Authors: Inga Lukauskienė, an Associated Partner, an Attorney-at-Law and a Patent Attorney in METIDA

On 19 June 2012, the Court of Justice of the European Union (the Court) issued the long-awaited decision in the ruling of the IP TRANSLATOR case regarding trade mark classification in applications. Intellectual property law experts were expecting a set of clear guidelines on the formulation of the lists of goods and services, and their reference to class headings. Alas, the Court decision lacked expected clarity.

The need for the clarification of guidance on classification and the specification of goods and services has emerged after an application was submitted to register the mark IP TRANSLATOR in class 41 headings. Class 41 covers a number of services, including translations, but this service is not indicated in the class heading. Therefore, a problem arose in assessing whether a trade mark registered for class 41 services corresponds to absolute requirements applicable to a trade mark, i.e. whether it is not descriptive of translation services. To some extent, the problem is attributable to the varying practice applied throughout the member states of the European Union (EU).

Although there is no direct reference of translation services in the class heading, the Intellectual Property Office of the United Kingdom rejected the registration of the mark on the grounds of failure to meet the requirements raised for the trade mark. The applicant objected to the arguments of rejection and turned to Court, seeking a clarification on the definition of the list of goods or services in the process of submitting an application.

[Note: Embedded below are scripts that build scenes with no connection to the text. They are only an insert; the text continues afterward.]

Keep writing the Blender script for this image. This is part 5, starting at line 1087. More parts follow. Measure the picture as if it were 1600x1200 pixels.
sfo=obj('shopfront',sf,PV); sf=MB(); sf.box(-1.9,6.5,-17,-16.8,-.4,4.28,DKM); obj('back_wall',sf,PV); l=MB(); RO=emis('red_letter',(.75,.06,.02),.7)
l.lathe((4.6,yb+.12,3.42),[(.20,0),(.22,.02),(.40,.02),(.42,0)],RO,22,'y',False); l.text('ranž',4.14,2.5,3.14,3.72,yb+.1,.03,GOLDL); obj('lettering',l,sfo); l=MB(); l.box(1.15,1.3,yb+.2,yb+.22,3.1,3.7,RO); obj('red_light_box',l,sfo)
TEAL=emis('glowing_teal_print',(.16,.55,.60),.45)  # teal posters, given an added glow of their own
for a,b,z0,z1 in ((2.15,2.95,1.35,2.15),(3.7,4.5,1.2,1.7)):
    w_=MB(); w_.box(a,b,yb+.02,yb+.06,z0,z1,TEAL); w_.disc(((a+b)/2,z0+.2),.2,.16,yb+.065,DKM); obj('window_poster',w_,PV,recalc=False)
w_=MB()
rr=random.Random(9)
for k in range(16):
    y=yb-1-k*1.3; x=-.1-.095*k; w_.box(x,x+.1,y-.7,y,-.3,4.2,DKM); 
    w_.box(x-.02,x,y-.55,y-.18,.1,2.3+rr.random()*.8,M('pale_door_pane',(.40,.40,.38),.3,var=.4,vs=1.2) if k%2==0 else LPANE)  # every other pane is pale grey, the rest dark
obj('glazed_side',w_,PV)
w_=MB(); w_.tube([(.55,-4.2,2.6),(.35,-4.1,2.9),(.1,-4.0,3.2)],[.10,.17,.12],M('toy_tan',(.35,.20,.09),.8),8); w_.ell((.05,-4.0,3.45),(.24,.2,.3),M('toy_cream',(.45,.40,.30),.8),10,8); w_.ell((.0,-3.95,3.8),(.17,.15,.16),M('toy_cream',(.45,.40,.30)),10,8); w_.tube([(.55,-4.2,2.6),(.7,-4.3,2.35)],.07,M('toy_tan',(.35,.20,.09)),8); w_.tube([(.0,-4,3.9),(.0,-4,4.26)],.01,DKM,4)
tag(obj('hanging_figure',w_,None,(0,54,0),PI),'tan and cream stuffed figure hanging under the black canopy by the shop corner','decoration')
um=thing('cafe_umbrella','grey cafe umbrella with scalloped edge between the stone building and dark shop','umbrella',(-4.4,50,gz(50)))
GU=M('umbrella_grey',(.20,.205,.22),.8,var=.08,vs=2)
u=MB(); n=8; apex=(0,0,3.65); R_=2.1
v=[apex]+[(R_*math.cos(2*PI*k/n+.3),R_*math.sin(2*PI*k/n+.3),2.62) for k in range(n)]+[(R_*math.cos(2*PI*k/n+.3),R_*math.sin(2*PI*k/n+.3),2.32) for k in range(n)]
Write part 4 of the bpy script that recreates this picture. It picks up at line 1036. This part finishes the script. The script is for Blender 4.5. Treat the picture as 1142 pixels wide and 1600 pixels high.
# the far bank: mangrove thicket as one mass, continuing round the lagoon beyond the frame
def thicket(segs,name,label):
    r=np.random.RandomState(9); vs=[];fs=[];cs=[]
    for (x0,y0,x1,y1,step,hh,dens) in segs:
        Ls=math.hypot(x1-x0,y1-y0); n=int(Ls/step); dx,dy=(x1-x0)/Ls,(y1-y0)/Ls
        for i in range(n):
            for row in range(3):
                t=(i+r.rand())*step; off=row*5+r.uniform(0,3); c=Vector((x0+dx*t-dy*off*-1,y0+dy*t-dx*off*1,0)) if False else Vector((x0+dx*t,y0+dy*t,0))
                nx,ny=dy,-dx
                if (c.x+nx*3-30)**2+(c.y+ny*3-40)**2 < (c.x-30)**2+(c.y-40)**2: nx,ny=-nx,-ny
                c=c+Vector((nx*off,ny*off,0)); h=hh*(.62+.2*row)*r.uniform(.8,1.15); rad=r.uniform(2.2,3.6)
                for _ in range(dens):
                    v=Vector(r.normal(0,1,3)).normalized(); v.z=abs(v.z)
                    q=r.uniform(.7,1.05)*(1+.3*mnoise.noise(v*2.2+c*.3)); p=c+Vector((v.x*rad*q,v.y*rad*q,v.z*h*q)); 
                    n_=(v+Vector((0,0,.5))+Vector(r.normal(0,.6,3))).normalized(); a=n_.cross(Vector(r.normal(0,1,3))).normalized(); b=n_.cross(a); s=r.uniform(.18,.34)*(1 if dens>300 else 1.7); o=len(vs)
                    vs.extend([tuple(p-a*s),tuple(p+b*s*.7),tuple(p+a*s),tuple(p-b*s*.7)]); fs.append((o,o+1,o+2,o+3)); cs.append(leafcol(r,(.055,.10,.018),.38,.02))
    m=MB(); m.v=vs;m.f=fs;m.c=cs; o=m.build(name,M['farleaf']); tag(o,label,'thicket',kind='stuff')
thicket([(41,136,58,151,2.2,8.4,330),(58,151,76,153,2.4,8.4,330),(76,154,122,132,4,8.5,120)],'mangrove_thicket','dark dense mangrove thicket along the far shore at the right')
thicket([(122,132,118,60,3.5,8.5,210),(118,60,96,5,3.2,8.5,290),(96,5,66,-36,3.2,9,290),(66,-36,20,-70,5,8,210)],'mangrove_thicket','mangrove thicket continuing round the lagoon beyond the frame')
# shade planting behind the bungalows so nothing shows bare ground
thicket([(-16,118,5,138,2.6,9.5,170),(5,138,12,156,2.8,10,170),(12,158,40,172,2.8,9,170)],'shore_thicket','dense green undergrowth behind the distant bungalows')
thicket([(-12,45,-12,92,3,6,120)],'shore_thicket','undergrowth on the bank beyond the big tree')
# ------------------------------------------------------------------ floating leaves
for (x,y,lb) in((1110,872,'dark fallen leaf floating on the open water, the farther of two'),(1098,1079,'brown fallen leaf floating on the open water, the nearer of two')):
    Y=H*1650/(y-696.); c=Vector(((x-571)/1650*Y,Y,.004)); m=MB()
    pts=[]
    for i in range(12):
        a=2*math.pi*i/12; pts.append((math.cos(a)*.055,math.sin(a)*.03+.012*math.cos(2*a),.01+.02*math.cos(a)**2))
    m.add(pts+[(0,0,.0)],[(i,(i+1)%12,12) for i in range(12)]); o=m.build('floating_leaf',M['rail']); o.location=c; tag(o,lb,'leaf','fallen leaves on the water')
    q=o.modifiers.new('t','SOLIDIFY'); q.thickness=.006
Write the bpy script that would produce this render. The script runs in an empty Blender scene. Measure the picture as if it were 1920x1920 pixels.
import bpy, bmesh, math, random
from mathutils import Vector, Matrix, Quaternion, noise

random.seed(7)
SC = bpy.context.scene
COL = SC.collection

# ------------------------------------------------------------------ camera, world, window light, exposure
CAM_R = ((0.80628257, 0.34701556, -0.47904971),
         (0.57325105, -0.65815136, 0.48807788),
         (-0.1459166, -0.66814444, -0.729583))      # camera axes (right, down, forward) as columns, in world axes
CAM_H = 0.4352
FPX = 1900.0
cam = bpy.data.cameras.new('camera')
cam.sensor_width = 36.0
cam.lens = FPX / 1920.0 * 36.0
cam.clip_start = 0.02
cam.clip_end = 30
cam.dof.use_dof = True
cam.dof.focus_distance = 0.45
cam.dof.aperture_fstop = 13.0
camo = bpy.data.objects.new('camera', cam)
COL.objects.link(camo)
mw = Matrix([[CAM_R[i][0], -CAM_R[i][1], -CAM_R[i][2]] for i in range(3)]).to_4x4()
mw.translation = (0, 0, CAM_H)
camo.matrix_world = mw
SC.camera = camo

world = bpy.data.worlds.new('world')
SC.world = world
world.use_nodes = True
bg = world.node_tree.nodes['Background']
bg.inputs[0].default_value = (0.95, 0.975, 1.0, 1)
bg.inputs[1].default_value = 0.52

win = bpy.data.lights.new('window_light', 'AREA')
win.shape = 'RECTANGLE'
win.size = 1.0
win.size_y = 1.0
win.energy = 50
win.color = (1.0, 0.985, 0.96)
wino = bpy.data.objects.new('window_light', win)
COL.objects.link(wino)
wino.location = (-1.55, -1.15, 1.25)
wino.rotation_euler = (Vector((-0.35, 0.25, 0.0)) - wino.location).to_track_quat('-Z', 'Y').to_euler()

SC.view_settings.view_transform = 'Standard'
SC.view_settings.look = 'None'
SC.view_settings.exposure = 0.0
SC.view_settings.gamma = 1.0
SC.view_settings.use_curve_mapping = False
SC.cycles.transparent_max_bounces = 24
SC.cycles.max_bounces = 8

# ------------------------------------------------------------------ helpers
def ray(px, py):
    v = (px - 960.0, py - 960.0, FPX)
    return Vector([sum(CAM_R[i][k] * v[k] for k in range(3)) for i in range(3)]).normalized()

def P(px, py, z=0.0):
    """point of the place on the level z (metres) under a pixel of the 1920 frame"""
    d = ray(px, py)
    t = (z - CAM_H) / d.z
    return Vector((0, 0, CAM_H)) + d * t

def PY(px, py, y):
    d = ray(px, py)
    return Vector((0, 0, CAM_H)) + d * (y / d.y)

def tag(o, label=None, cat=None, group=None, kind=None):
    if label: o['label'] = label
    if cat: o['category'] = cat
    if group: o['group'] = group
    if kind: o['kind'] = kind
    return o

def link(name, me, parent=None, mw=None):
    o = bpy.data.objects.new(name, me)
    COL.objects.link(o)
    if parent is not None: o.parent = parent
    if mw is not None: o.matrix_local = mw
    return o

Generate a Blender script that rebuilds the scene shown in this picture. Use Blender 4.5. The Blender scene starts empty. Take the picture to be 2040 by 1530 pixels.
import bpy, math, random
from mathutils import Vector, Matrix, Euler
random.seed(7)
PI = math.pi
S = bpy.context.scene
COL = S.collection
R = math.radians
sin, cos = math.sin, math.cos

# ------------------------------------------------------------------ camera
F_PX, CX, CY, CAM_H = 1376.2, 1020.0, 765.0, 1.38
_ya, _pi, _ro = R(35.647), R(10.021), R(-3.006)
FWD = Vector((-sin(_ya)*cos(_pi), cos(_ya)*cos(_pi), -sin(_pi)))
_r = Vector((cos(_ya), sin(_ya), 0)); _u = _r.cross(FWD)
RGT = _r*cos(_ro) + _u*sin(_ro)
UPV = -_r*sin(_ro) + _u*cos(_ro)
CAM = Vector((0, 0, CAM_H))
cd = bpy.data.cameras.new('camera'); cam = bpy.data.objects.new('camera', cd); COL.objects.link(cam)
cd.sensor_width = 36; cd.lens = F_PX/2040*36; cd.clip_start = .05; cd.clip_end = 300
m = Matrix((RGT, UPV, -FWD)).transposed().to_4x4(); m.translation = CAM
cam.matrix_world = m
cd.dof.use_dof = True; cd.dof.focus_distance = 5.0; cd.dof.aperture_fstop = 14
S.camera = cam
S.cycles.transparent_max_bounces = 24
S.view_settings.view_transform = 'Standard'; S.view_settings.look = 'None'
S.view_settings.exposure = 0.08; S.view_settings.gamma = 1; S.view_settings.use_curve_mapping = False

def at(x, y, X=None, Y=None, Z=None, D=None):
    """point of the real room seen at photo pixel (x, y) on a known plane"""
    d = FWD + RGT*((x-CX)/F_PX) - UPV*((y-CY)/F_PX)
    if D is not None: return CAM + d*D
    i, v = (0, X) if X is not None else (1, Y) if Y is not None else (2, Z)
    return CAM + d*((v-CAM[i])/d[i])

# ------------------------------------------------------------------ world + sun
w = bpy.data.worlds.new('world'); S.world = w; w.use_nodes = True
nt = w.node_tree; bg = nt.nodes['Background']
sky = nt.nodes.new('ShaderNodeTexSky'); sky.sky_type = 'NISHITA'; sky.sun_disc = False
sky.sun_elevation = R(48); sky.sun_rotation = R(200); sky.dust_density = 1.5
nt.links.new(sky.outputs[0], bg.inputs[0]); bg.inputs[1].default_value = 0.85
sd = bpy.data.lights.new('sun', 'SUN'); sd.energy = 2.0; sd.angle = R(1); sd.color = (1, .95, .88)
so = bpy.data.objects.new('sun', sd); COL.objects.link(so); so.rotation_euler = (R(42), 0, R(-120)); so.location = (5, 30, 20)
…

Naturally, a specific and clear decision was expected not only to allow for a legal assessment in a concrete case but also to offer a level playing field across all the member states of the EU.

Up to now, national institutions of EU member states followed different approaches on the scope of protection that class headings provided to goods or services. The practice in Lithuania implied that class headings also included an extended alphabetical list of a certain class of goods or services, while most of other member states, for instance, Germany, consider trade mark registration to protect exclusively the goods and services that are explicitly indicated in the list.

The use of class headings was convenient in those instances when there was no final determination on the trade mark applicant’s part regarding the scope of the use of respective goods, therefore, the indication of the class heading instead of specific goods or services allowed for the use of goods trade mark in a comparatively wide group of goods or services. All the goods and services are divided into 45 classes, thus one class covers a rather long list. Therefore, up to now, indication of a class heading did not require specifying concrete goods or services and helped saving a lot of time when preparing the applications.

The Court confirmed that when registering goods and services, applicants, in essence, may use international classification class headings to describe them provided that headings were sufficiently clear and precise. For instance, the general use of the title “clothing” is clear and precise enough, while the term “scientific apparatus and instruments” is not. The Court decision also points out that the national institutions of all the EU member states shall be subject to the unified approach regarding classification.

The Court decision on the newly-submitted registrations came into force as of 21 June 2012. The Communication that was issued by the Office for the Harmonisation in the Internal Market after the announcement of the Court judgement provides that any registrations submitted and granted before 21 June 2012 shall be assessed on the premise that when indicating the class heading, the applicant provided the entire alphabetical class list.

Therefore, the judgement offered even more questions than answers, and applicants who have the intention of applying for trade mark registration in the near future are advised to contemplate and assess the scope of corresponding goods or services in order to escape possible disputes in the future.

Special attention should be paid by the applicants for trade marks in the most popular classes No. 29, 30, 35 and 41, because they include different food products (class 29 and 30) and a variety of services (class 35 and 41). Perhaps the confusion could be eliminated by maintaining the possibility of registering a trade mark for the entire heading and separately noting that protection is sought for all the goods or services pertaining to the corresponding class. Currently, the Office for the Harmonisation in the Internal Market is putting efforts in order to implement such a practice but the protection of the entire class requires the provision of additional declaration to certify that. Decisions by the national goods trade mark institutions are yet to come.